### EXERCISE
Retype nothing but the lines from the start of the material up to and including the line with "w.node_tree.nodes['Background'].inputs[1].default_value = 0.10". Pictures don't belong in the copy.

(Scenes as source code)
▼
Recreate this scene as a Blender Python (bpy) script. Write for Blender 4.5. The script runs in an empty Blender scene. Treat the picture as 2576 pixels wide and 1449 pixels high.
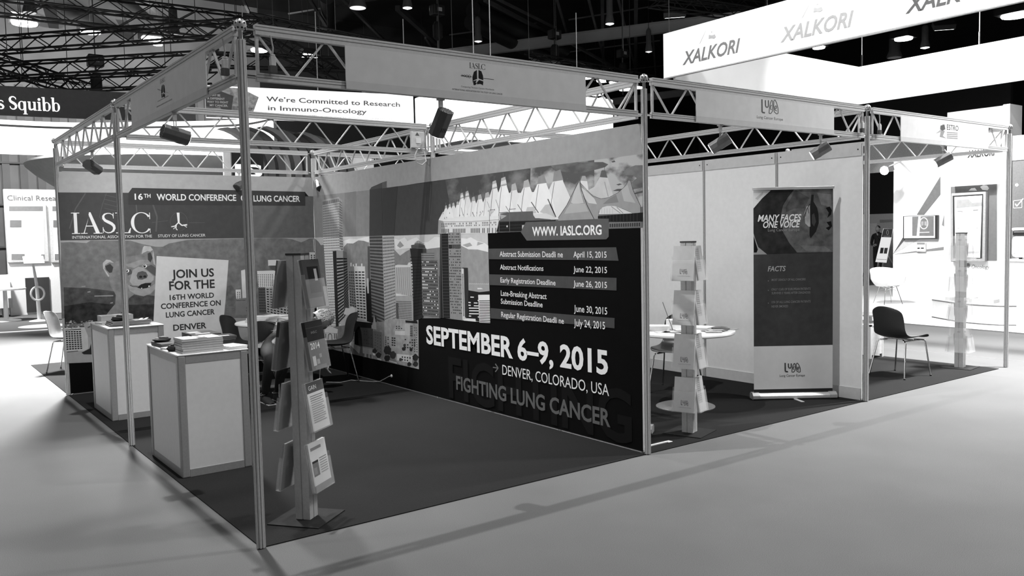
import bpy, bmesh, math, random
from mathutils import Vector, Matrix
sc = bpy.context.scene
COL = sc.collection
PI = math.pi
R = math.radians
random.seed(7)

# ---------------------------------------------------------------- camera
CW, CH, CF = 2576.0, 1449.0, 2119.43
CAM = Vector((-1.56818, -4.46220, 1.68096))
_yaw, _pit, _rol = 0.931766, -0.062408, 0.021049
_f = Vector((math.cos(_pit)*math.cos(_yaw), math.cos(_pit)*math.sin(_yaw), math.sin(_pit)))
_r = Vector((math.sin(_yaw), -math.cos(_yaw), 0))
_d = _f.cross(_r)
_r2 = _r*math.cos(_rol) + _d*math.sin(_rol)
_d2 = -_r*math.sin(_rol) + _d*math.cos(_rol)
cd = bpy.data.cameras.new('camera')
cam = bpy.data.objects.new('camera', cd)
COL.objects.link(cam)
m = Matrix((_r2, -_d2, -_f)).transposed().to_4x4()
m.translation = CAM
cam.matrix_world = m
cd.sensor_width = 36.0
cd.lens = CF*36.0/CW
cd.clip_end = 300
sc.camera = cam

# ---------------------------------------------------------------- exposure, world, hall light
sc.view_settings.view_transform = 'Standard'
sc.view_settings.look = 'None'
sc.view_settings.gamma = 1.0
sc.view_settings.use_curve_mapping = False
sc.view_settings.exposure = 0.0
w = bpy.data.worlds.new('hall_air')
sc.world = w
w.use_nodes = True
w.node_tree.nodes['Background'].inputs[0].default_value = (1, 1, 1, 1)
w.node_tree.nodes['Background'].inputs[1].default_value = 0.10

def area(name, loc, size, power, target=None, spread=PI):
    l = bpy.data.lights.new(name, 'AREA')
    l.shape = 'DISK'
    l.size = size
    l.energy = power
    l.spread = spread
    o = bpy.data.objects.new(name, l)
    COL.objects.link(o)
    o.location = loc
    t = Vector(target) if target else Vector(loc) - Vector((0, 0, 1))
    o.rotation_euler = (t - Vector(loc)).to_track_quat('-Z', 'Y').to_euler()
    return o
# high-bay lamps of the hall (power, x, y, z)
for i, (x, y, z, p, sz) in enumerate([(0.2, 1.4, 10, 680, .10), (8, -3, 10, 760, .7), (-7, 3, 10, 200, .7), (-5, -8, 10, 230, .7), (5, -9, 10, 250, .7),
                                      (14, -7, 10, 420, .7), (-9, 13, 10, 300, .7), (9, 8, 10, 260, .7)]):
    area('hall_light', (x, y, z), sz, p)
# floods on the far grey wall
area('hall_light', (2, 29, 9.2), 0.9, 900, (2, 40, 7.5))
area('hall_light', (9, 29, 9.2), 0.9, 850, (9, 40, 7.5))
# stand lighting: spots of the bright stand on the right and of the one behind the booth
area('stand_light', (9.8, -1.0, 7.8), 0.4, 1050, (9.2, -1.2, 0), R(96))
area('stand_light', (6.6, 4.9, 8.4), 0.4, 85, (10, 4.9, 4.9), R(80))
area('stand_light', (6.6, 1.2, 8.4), 0.4, 85, (10, 1.2, 4.9), R(80))
area('stand_light', (11.6, 4.6, 6.4), 0.5, 210, (17.5, 4.4, 1.6), R(84))
area('stand_light', (12.6, 2.4, 4.2), 0.4, 48, (16, 3.0, 4.8), R(90))
area('stand_light', (1.6, 11.2, 7.6), 1.3, 1900, (0.4, 8.6, 0), R(85))
area('stand_light', (-0.6, 16.4, 5.6), 0.5, 320, (1.2, 18.0, 0.6), R(120))
# ---------------------------------------------------------------- measuring: a point of the photograph on a plane of the hall
def ray(u, v):
    return _f + _r2*((u - CW/2)/CF) + _d2*((v - CH/2)/CF)
def on(u, v, ax, val):
    d = ray(u, v)
    i = 'xyz'.index(ax)
    return CAM + d*((val - CAM[i])/d[i])

# ---------------------------------------------------------------- materials (procedural; everything in this hall is grey)
_mats = {}
def lin(g):
    c = g/255.0
    return c/12.92 if c <= 0.04045 else ((c + 0.055)/1.055)**2.4
def M(g, rough=0.6, metal=0.0, noise=0.05, scale=30.0, emit=0.0, kind=''):
    key = (round(g), rough, metal, noise, scale, emit, kind)
    if key in _mats:
        return _mats[key]
    m = bpy.data.materials.new('%s_grey_%d' % (kind or 'surface', round(g)))
    m.use_nodes = True
    nt = m.node_tree
    b = nt.nodes['Principled BSDF']
    L = lin(g)
    if g > 200: noise = min(noise, .012)
    b.inputs['Roughness'].default_value = rough
    b.inputs['Metallic'].default_value = metal
    if kind == 'print': b.inputs['Specular IOR Level'].default_value = 0.038
    if emit:
        b.inputs['Base Color'].default_value = (L, L, L, 1)
        b.inputs['Emission Color'].default_value = (1, 1, 1, 1)
        b.inputs['Emission Strength'].default_value = emit
    else:
        tc = nt.nodes.new('ShaderNodeTexCoord')
        n = nt.nodes.new('ShaderNodeTexNoise')
        n.inputs['Scale'].default_value = scale
        n.inputs['Detail'].default_value = 3
        cr = nt.nodes.new('ShaderNodeValToRGB')
        lo, hi = L*(1 - noise*2), L*(1 + noise*2)
        cr.color_ramp.elements[0].position = 0.3
        cr.color_ramp.elements[1].position = 0.7
        cr.color_ramp.elements[0].color = (lo, lo, lo, 1)
        cr.color_ramp.elements[1].color = (min(hi, 1), min(hi, 1), min(hi, 1), 1)
        nt.links.new(tc.outputs['Object'], n.inputs['Vector'])
        nt.links.new(n.outputs['Fac'], cr.inputs['Fac'])
        nt.links.new(cr.outputs['Color'], b.inputs['Base Color'])
    _mats[key] = m
    return m
def carpet_mat(name, g, scale=420.0, amp=0.22, patch=0.10):
    m = bpy.data.materials.new(name)
    m.use_nodes = True
    nt = m.node_tree
    b = nt.nodes['Principled BSDF']
    b.inputs['Roughness'].default_value = 0.95
    b.inputs['Specular IOR Level'].default_value = 0.03
    L = lin(g)
    tc = nt.nodes.new('ShaderNodeTexCoord')
    n1 = nt.nodes.new('ShaderNodeTexNoise'); n1.inputs['Scale'].default_value = scale; n1.inputs['Detail'].default_value = 2
    n2 = nt.nodes.new('ShaderNodeTexNoise'); n2.inputs['Scale'].default_value = 1.3; n2.inputs['Detail'].default_value = 4
    r1 = nt.nodes.new('ShaderNodeMapRange'); r1.inputs[1].default_value = 0.3; r1.inputs[2].default_value = 0.7
    r1.inputs[3].default_value = L*(1 - amp); r1.inputs[4].default_value = L*(1 + amp)
    r2 = nt.nodes.new('ShaderNodeMapRange'); r2.inputs[1].default_value = 0.3; r2.inputs[2].default_value = 0.7
    r2.inputs[3].default_value = 1 - patch; r2.inputs[4].default_value = 1 + patch
    mu = nt.nodes.new('ShaderNodeMath'); mu.operation = 'MULTIPLY'
    bp = nt.nodes.new('ShaderNodeBump'); bp.inputs['Strength'].default_value = 0.25; bp.inputs['Distance'].default_value = 0.004
    for n in (n1, n2):
        nt.links.new(tc.outputs['Object'], n.inputs['Vector'])
    nt.links.new(n1.outputs['Fac'], r1.inputs[0]); nt.links.new(n2.outputs['Fac'], r2.inputs[0])
    nt.links.new(r1.outputs[0], mu.inputs[0]); nt.links.new(r2.outputs[0], mu.inputs[1])
    nt.links.new(mu.outputs[0], b.inputs['Base Color'])
    nt.links.new(n1.outputs['Fac'], bp.inputs['Height']); nt.links.new(bp.outputs[0], b.inputs['Normal'])
    return m
def glass_mat(name, g=235, alpha=0.22, rough=0.08):
    m = bpy.data.materials.new(name)
    m.use_nodes = True
    nt = m.node_tree
    b = nt.nodes['Principled BSDF']
    b.inputs['Base Color'].default_value = (lin(g), lin(g), lin(g), 1)
    b.inputs['Roughness'].default_value = rough
    b.inputs['Alpha'].default_value = alpha
    return m
ACRYL = glass_mat('clear_acrylic', 230, 0.12, 0.06)
ALU = M(175, 0.38, 0.75, 0.03, 60, 0, 'aluminium')
ALUM = M(186, 0.45, 0.15, 0.03, 60, 0, 'painted_aluminium')
CHROME = M(205, 0.14, 1.0, 0.02, 20, 0, 'chrome')
BLACK = M(28, 0.45, 0, 0.05, 40, 0, 'black_plastic')
SLOT = M(20, 0.8, 0, 0.03, 40, 0, 'slot')
WHITE = M(228, 0.5, 0, 0.015, 20, 0, 'white_laminate')
DARKM = M(52, 0.5, 0.4, 0.06, 30, 0, 'dark_steel')
def cloud_ink(g0, g1, scale=3.0, lo=.42, hi=.60):
    m = bpy.data.materials.new('cloud_print'); m.use_nodes = True
    nt = m.node_tree; b = nt.nodes['Principled BSDF']; b.inputs['Roughness'].default_value = .62
    tc = nt.nodes.new('ShaderNodeTexCoord'); mp = nt.nodes.new('ShaderNodeMapping'); mp.inputs['Scale'].default_value = (1, .75, 1.6)
    n = nt.nodes.new('ShaderNodeTexNoise'); n.inputs['Scale'].default_value = scale; n.inputs['Detail'].default_value = 6
    cr = nt.nodes.new('ShaderNodeValToRGB'); e = cr.color_ramp.elements
    e[0].position = lo; e[1].position = hi; e[0].color = (lin(g0),)*3 + (1,); e[1].color = (lin(g1),)*3 + (1,)
    nt.links.new(tc.outputs['Object'], mp.inputs[0]); nt.links.new(mp.outputs[0], n.inputs['Vector']); nt.links.new(n.outputs['Fac'], cr.inputs[0]); nt.links.new(cr.outputs[0], b.inputs['Base Color'])
    return m
def P(g, n=0.03):                       # printing ink
    return M(g, 0.78, 0, n, 14, 0, 'print')

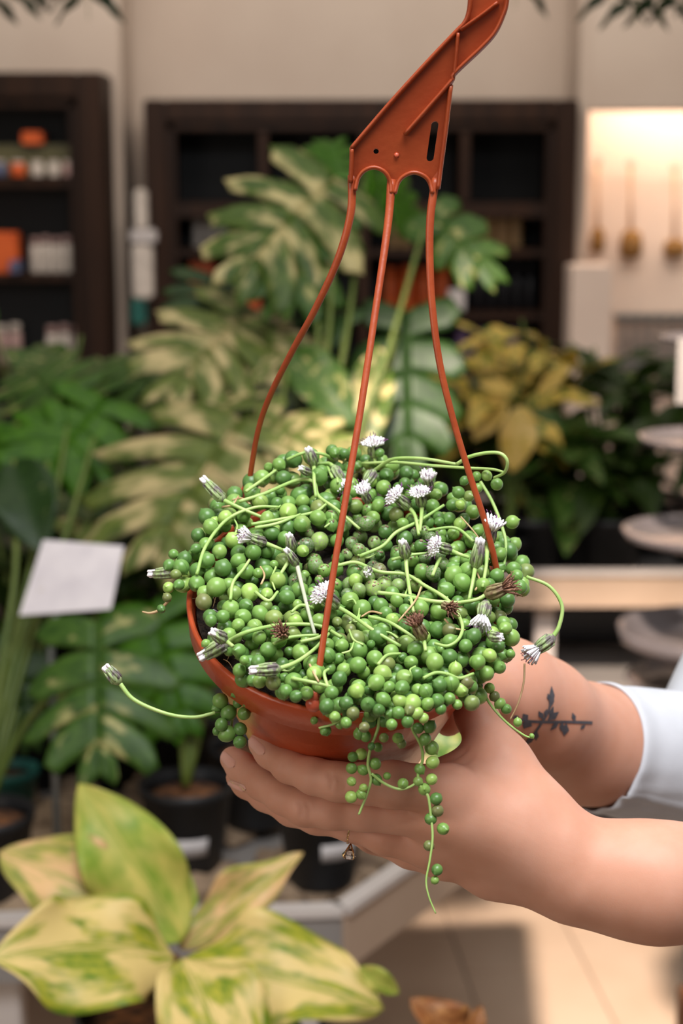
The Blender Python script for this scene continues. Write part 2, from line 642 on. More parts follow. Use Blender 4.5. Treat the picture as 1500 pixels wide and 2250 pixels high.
YS = YF + .2          # where shelf goods stand
shel_z = [zy(445, YF), zy(548, YF + .03), zy(688, YF + .03), zy(815, YF + .03)]
cabinet('display_cabinet', cx0, cx1, zt, YF, YW, .07,
        'wide dark wood display cabinet behind the variegated plants',
        [(PY(578, 400, YF).x, shel_z[0], zt - .1, .03), (PY(1022, 400, YF).x, shel_z[0], zt - .1, .03), (PY(800, 400, YF).x, .1, zt - .1, .03)],
        [(shel_z[0], .05), (shel_z[1], .025), (shel_z[2], .025), (shel_z[3], .025), (.7, .025), (.4, .025)])
YL = 5.45
lx1 = PY(229, 400, YL).x
lz_t = PY(100, 158, YL).z
l_sh = [PY(100, 388, YL + .03).z, PY(100, 602, YL + .03).z, PY(100, 805, YL + .03).z]
cabinet('display_cabinet', lx1 - 1.1, lx1, lz_t, YL, 5.70, .08,
        'tall dark wood cabinet with jars at the far left', [],
        [(l_sh[0], .035), (l_sh[1], .025), (l_sh[2], .025), (.6, .025)])


def jar(x, y, z, r, h, mat, label, group, lidmat=None):
    j = empty('jar', (x, y, z))
    tag(j, label, 'jar', group)
    obj('jar_body', lathe([(r * .92, 0), (r, h * .05), (r, h * .72), (r * .8, h * .8)], (x, y, z), seg=14), mat, j)
    obj('lid', lathe([(r * .86, h * .8), (r * .86, h * .98), (r * .8, h)], (x, y, z), seg=14), lidmat or M_bottle, j)
    return j


def pack(x0, x1, y, z, h, mat, label, group=None, name='box'):
    o = obj(name, box((x0, y - .04, z), (x1, y + .04, z + h), .004), mat, None, False)
    tag(o, label, 'box', group)
    return o


def jar_row(pxa, pxb, n, Y, z, hpx, mat, label, group, lid=None):
    xa, xb = PY(pxa, 500, Y).x, PY(pxb, 500, Y).x
    w = (xb - xa) / n
    h = hpx / F * Y
    od = {1: [''], 2: [', left one', ', right one']}.get(n, [', leftmost', ', second from left', ', third from left', ', fourth from left'][:n - 1] + [', rightmost'])
    for i in range(n):
        jar(xa + w * (i + .5), Y, z, w * .46, h * (1 + .04 * (i % 2)), mat, label + od[i], group, lid)


# wide cabinet goods
jar_row(422, 500, 3, YS, shel_z[1], 62, M_iwhite, 'small pale jar on the wide cabinet\'s shelf, far left', 'pale jars in the wide cabinet', M_iwhite)
jar_row(1000, 1148, 5, YS, shel_z[1], 78, M_itan, 'tan glass jar on the wide cabinet\'s shelf at right', 'tan jars in the wide cabinet', M_itan)
jar_row(850, 905, 2, YS, shel_z[1], 70, M_itan, 'tan glass jar at the middle of the wide cabinet', 'tan jars at the cabinet middle', M_itan)
jar_row(838, 992, 4, YS, shel_z[2], 92, M_iorange, 'orange canister in the wide cabinet behind the hanger', 'orange canisters in the wide cabinet', M_iorange)
pack(PY(418, 600, YS).x, PY(472, 600, YS).x, YS, shel_z[2], .165, M_iorange, 'orange carton at the left of the wide cabinet')
pack(PY(518, 600, YS).x, PY(572, 600, YS).x, YS, shel_z[2], .155, M_iorange, 'orange carton just right of the other orange carton')
pack(PY(985, 600, YS - .1).x, PY(1020, 600, YS - .1).x, YS - .1, shel_z[2] + .003, .07, M_label, 'small white price box beside the orange canisters')
jar_row(1000, 1150, 4, YS, shel_z[3], 80, M_ililac, 'lilac jar low in the wide cabinet at right', 'lilac jars low in the wide cabinet', M_ililac)
jar_row(1040, 1180, 5, YS, shel_z[2], 95, M_bottle, 'dark bottle above the lilac jars', 'dark bottles in the wide cabinet')
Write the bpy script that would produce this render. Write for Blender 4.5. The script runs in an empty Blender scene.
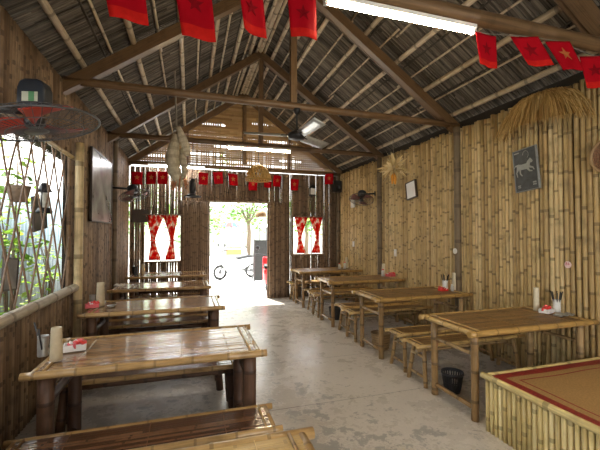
import bpy, math, random
from math import pi, sin, cos, radians
from mathutils import Vector, Matrix
random.seed(7)
V = Vector
C = bpy.context.scene.collection
SC = bpy.context.scene

# ------------------------------------------------------------------ materials
def nmat(name):
    m = bpy.data.materials.new(name); m.use_nodes = True
    nt = m.node_tree; b = nt.nodes['Principled BSDF']
    return m, nt, b
def N(nt, t, **kw):
    n = nt.nodes.new(t)
    for k, v in kw.items():
        if k in n.inputs: n.inputs[k].default_value = v
        else: setattr(n, k, v)
    return n
def mixc(nt, fac, a, b, mode='MIX'):
    n = nt.nodes.new('ShaderNodeMix'); n.data_type = 'RGBA'; n.blend_type = mode
    for s, v in ((0, fac), (6, a), (7, b)):
        if hasattr(v, 'links') or hasattr(v, 'is_linked'): nt.links.new(v, n.inputs[s])
        else: n.inputs[s].default_value = v
    return n.outputs[2]
def math_(nt, op, a, b=None, c=None):
    n = nt.nodes.new('ShaderNodeMath'); n.operation = op
    for i, v in enumerate((a, b, c)):
        if v is None: continue
        if hasattr(v, 'is_linked'): nt.links.new(v, n.inputs[i])
        else: n.inputs[i].default_value = v
    return n.outputs[0]
def ramp(nt, fac, stops):
    r = nt.nodes.new('ShaderNodeValToRGB'); e = r.color_ramp.elements
    while len(e) < len(stops): e.new(0.5)
    for k, (p, c) in enumerate(stops):
        e[k].position = p; e[k].color = (*c, 1)
    nt.links.new(fac, r.inputs[0]); return r.outputs[0]
def plain(name, col, rough=.6, metal=0, spec=.5, noise=.12, scale=30, coat=0):
    m, nt, b = nmat(name)
    tc = N(nt, 'ShaderNodeTexCoord'); nz = N(nt, 'ShaderNodeTexNoise', Scale=scale, Detail=4.0)
    nt.links.new(tc.outputs['Object'], nz.inputs['Vector'])
    c = ramp(nt, nz.outputs[0], [(.3, [x*(1-noise) for x in col]), (.7, [min(1, x*(1+noise)) for x in col])])
    nt.links.new(c, b.inputs['Base Color'])
    b.inputs['Roughness'].default_value = rough; b.inputs['Metallic'].default_value = metal
    b.inputs['Specular IOR Level'].default_value = spec
    b.inputs['Coat Weight'].default_value = coat; b.inputs['Coat Roughness'].default_value = .08
    return m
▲
### EXERCISE SOLUTION
Recreate this scene as a Blender Python (bpy) script. Write for Blender 4.5. The script runs in an empty Blender scene. Treat the picture as 2576 pixels wide and 1449 pixels high.
import bpy, bmesh, math, random
from mathutils import Vector, Matrix
sc = bpy.context.scene
COL = sc.collection
PI = math.pi
R = math.radians
random.seed(7)

# ---------------------------------------------------------------- camera
CW, CH, CF = 2576.0, 1449.0, 2119.43
CAM = Vector((-1.56818, -4.46220, 1.68096))
_yaw, _pit, _rol = 0.931766, -0.062408, 0.021049
_f = Vector((math.cos(_pit)*math.cos(_yaw), math.cos(_pit)*math.sin(_yaw), math.sin(_pit)))
_r = Vector((math.sin(_yaw), -math.cos(_yaw), 0))
_d = _f.cross(_r)
_r2 = _r*math.cos(_rol) + _d*math.sin(_rol)
_d2 = -_r*math.sin(_rol) + _d*math.cos(_rol)
cd = bpy.data.cameras.new('camera')
cam = bpy.data.objects.new('camera', cd)
COL.objects.link(cam)
m = Matrix((_r2, -_d2, -_f)).transposed().to_4x4()
m.translation = CAM
cam.matrix_world = m
cd.sensor_width = 36.0
cd.lens = CF*36.0/CW
cd.clip_end = 300
sc.camera = cam

# ---------------------------------------------------------------- exposure, world, hall light
sc.view_settings.view_transform = 'Standard'
sc.view_settings.look = 'None'
sc.view_settings.gamma = 1.0
sc.view_settings.use_curve_mapping = False
sc.view_settings.exposure = 0.0
w = bpy.data.worlds.new('hall_air')
sc.world = w
w.use_nodes = True
w.node_tree.nodes['Background'].inputs[0].default_value = (1, 1, 1, 1)
w.node_tree.nodes['Background'].inputs[1].default_value = 0.10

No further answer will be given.